Sobre a possibilidade de outros árbitros ou oficiais de outros esportes estarem envolvidos em atividades semelhantes àquelas nas quais Tim Donaghy se envolvera, o livro traz as seguintes palavras de Jimmy Battista, apostador apontado como o principal arquiteto da atividade criminosa:

Se eu acho que coisas assim, envolvendo funcionários corruptos, estão acontecendo em outras ligas? Com certeza. Tenho evidências diretas de outros funcionários? Não, mas o dinheiro envolvido é muito grande para ser ignorado. Você tem que considerar a situação financeira desses funcionários. Sim, eles estão ganhando um bom dinheiro, mas não quando você compara com os jogadores com quem eles estão trabalhando. Olha, essas pessoas também viajam o tempo todo, e é um trabalho pesado. Elas estão ganhando migalhas em comparação com os atletas (…), sem falar no escrutínio ao qual são submetidas e em quantas ofensas elas têm que aceitar de jogadores, treinadores e torcedores. Você vai ter uma certa porcentagem de funcionários que dirão ‘Danem-se esses ingratos’ e que farão o que eles acham que têm de fazer. (…) Além disso, não se esqueça do quanto algumas pessoas gostam de apostar – uma vez que alguém deve algum dinheiro a um apostador ou a uma casa de apostas, quem sabe o que fará para pagar sua dívida?”.

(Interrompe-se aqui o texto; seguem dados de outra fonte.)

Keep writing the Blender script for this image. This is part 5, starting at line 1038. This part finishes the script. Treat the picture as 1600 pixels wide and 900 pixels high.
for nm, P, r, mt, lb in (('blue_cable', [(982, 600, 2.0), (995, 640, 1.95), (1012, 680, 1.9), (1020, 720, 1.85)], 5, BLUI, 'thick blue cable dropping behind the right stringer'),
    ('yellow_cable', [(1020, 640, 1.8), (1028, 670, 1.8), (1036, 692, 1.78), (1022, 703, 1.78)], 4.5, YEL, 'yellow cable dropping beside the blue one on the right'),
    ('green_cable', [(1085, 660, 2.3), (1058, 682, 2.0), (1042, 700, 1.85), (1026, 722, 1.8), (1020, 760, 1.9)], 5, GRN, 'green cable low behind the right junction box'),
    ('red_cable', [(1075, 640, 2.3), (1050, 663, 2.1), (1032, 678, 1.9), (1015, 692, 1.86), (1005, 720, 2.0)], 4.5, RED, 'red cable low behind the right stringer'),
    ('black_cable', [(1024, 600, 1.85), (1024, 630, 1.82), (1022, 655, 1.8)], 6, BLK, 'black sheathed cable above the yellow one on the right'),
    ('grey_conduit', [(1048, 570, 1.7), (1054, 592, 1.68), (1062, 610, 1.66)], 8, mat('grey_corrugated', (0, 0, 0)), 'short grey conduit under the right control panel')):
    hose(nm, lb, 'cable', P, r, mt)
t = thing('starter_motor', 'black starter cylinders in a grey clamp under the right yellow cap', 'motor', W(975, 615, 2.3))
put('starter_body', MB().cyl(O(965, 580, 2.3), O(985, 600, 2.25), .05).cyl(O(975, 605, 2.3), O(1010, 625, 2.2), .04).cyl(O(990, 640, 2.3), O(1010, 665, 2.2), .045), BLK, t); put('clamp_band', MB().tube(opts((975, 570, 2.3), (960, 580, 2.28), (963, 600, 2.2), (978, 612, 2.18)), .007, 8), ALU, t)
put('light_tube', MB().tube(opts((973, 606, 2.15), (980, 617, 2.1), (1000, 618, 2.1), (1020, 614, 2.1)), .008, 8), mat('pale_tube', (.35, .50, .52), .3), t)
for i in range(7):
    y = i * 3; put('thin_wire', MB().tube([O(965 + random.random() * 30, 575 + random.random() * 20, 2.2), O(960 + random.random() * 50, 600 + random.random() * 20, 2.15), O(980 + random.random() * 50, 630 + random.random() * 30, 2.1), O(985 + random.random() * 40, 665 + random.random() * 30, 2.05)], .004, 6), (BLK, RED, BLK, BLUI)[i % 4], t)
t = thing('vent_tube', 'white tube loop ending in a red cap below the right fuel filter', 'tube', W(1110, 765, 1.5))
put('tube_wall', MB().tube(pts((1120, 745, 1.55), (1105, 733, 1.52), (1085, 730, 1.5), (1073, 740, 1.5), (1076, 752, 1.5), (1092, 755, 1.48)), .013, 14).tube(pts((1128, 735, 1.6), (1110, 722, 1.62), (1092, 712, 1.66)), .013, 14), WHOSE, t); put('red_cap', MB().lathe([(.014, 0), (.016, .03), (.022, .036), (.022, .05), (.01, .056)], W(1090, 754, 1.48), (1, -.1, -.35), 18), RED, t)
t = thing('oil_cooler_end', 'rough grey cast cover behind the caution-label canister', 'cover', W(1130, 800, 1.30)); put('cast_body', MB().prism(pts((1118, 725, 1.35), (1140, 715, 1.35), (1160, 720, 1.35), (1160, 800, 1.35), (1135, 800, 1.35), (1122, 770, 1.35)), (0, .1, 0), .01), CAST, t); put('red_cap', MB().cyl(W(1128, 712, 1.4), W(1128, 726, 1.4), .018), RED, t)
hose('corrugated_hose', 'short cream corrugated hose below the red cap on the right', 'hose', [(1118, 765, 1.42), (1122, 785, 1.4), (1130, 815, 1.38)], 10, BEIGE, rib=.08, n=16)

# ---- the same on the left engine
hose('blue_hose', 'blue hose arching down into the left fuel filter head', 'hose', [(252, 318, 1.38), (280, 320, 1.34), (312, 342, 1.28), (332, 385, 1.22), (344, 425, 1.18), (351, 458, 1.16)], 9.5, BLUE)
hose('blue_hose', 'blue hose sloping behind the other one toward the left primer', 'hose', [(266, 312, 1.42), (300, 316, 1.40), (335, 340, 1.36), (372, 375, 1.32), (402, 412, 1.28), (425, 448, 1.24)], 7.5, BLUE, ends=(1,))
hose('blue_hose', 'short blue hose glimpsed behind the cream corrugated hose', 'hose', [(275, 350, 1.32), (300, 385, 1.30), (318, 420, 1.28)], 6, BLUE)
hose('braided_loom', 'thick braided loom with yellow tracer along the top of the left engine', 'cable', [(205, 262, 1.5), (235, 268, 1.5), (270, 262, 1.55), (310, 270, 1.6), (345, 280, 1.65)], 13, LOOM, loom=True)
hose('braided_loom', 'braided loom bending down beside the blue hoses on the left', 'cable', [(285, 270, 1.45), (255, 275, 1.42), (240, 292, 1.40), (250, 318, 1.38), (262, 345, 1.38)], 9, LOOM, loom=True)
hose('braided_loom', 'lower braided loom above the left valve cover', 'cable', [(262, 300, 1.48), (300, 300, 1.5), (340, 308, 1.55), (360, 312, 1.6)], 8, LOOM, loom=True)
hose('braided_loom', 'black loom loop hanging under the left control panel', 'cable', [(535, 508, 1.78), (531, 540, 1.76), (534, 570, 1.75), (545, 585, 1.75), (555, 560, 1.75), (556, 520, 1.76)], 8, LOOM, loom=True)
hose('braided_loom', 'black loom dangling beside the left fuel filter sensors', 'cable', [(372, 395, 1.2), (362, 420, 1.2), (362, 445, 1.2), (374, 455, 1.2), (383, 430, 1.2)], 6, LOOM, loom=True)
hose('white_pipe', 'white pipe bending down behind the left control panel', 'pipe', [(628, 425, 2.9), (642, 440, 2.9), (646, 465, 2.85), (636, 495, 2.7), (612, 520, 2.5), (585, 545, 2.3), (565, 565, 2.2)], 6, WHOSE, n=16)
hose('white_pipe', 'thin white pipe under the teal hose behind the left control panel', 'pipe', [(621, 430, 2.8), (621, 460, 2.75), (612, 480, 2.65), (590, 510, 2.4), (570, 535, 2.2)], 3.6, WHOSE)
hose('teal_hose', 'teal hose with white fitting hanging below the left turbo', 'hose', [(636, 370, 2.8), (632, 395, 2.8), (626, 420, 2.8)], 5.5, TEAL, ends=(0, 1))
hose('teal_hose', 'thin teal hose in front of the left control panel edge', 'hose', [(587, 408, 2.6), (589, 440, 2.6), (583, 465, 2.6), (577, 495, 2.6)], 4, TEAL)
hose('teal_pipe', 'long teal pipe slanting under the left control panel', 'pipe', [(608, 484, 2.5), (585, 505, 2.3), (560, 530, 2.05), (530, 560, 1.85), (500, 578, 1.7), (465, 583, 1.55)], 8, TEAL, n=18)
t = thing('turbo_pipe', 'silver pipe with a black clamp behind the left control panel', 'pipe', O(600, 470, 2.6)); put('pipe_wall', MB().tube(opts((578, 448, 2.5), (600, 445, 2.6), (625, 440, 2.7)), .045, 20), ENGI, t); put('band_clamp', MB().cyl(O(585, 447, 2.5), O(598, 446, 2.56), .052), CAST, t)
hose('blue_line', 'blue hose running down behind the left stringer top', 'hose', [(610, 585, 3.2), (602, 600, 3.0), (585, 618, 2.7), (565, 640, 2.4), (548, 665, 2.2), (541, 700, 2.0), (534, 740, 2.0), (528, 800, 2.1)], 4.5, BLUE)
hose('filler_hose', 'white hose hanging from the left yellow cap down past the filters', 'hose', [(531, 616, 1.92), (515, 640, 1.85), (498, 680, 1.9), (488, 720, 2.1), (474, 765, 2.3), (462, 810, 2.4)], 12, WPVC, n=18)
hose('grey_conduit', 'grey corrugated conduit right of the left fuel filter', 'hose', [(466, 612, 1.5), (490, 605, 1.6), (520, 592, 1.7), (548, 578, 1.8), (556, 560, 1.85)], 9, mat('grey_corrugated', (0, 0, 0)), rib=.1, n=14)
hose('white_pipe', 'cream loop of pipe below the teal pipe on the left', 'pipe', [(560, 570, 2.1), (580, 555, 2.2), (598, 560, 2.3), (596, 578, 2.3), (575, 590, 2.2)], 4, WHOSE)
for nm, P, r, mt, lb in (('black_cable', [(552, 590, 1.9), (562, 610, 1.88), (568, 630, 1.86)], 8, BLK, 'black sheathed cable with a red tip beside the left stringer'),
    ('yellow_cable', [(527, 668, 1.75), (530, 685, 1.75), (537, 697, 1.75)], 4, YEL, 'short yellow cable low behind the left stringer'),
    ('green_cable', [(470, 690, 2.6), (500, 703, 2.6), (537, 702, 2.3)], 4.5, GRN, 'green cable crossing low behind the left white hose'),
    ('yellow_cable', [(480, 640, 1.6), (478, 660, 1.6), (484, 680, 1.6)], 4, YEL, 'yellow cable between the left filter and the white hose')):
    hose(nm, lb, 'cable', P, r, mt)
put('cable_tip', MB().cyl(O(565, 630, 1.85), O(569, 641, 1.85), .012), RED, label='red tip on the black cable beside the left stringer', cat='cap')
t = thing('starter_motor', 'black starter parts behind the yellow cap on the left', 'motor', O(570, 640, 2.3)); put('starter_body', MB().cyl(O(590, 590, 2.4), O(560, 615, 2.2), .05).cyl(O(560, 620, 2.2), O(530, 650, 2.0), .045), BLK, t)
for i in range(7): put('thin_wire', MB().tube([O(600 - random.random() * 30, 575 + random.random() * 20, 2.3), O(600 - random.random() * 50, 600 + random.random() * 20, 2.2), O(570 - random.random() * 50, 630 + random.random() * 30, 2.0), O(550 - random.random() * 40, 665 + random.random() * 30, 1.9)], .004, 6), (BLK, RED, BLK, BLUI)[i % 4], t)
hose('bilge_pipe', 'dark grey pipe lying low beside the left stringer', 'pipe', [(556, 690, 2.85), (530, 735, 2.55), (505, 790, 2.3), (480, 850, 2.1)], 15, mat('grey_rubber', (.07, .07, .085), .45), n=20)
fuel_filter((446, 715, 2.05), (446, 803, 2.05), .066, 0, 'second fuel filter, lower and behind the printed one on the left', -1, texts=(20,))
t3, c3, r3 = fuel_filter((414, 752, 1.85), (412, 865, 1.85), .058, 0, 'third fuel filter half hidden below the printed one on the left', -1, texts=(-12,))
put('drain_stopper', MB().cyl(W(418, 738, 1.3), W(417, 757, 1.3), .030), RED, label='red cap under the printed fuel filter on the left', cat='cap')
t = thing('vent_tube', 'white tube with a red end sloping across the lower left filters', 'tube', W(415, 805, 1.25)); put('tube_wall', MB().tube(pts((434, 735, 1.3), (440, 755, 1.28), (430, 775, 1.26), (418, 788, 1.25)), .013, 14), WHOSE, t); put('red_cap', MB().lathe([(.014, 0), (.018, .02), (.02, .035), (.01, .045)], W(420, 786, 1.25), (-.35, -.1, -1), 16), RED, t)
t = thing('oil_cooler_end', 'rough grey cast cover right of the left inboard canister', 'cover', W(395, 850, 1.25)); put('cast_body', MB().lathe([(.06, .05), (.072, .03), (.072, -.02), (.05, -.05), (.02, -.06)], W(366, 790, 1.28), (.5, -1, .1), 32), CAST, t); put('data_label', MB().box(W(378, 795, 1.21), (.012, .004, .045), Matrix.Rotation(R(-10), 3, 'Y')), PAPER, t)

No dia seguinte à divulgação das primeiras informações sobre o caso Tim Donaghy, o então comissário da NBA, David Stern, afirmou que “nenhum esforço de tempo ou pessoal [seria] economizado (…) para levar à justiça quem havia traído a mais sagrada confiança no esporte profissional e para (…) evitar que isso [acontecesse] novamente”, classificando a situação como a mais grave e a pior que já experimentara em sua carreira.

Além das punições judiciais aos envolvidos, o que mais resultou do caso Tim Donaghy?

Bem, a NBA revisou suas diretrizes sobre o comportamento dos árbitros e várias outras mudanças foram adotadas na sequência, como:

– a alteração do momento de divulgação do nome de quem apitaria cada jogo;

– a disponibilização de aconselhamento específico aos funcionários da liga sobre jogos de azar;

– uma checagem mais rigorosa de antecedentes criminais e de antecedentes pertinentes a apostas;

– análises estatísticas refinadas sobre padrões de arbitragem para constatar anomalias; e

– modificações no protocolo de interações entre os árbitros e as equipes.

Será que, trazendo para a realidade do futebol brasileiro, essas medidas não podem fomentar algum tipo de inspiração? Queremos crer que sim.

Sabemos que já existem, no Brasil, trabalhos sólidos e iniciativas louváveis na área de proteção da integridade, como a adesão da Liga Nacional de Basquete (LNB) à Associação Brasileira de Defesa da Integridade do Esporte (Abradie), organização sem fins lucrativos criada para combater a manipulação de resultados e a corrupção relacionada a apostas.

Que as autoridades que conduzem o futebol brasileiro tenham o senso de urgência que a ocasião pede, como, felizmente, parece estar acontecendo. E que tenham também a humildade de estudar o que já foi feito por outras entidades.

Houve o caso Tim Donaghy na NBA, houve os casos que citamos na NFL e há inúmeros outros exemplos dos quais podem ser extraídas valiosas lições.

Por fim, existem em nosso mercado profissionais tecnicamente preparados para lidar adequadamente, em diversas frentes, com a manipulação de resultados. É hora (passou da hora, na verdade) de colocar esse time em campo.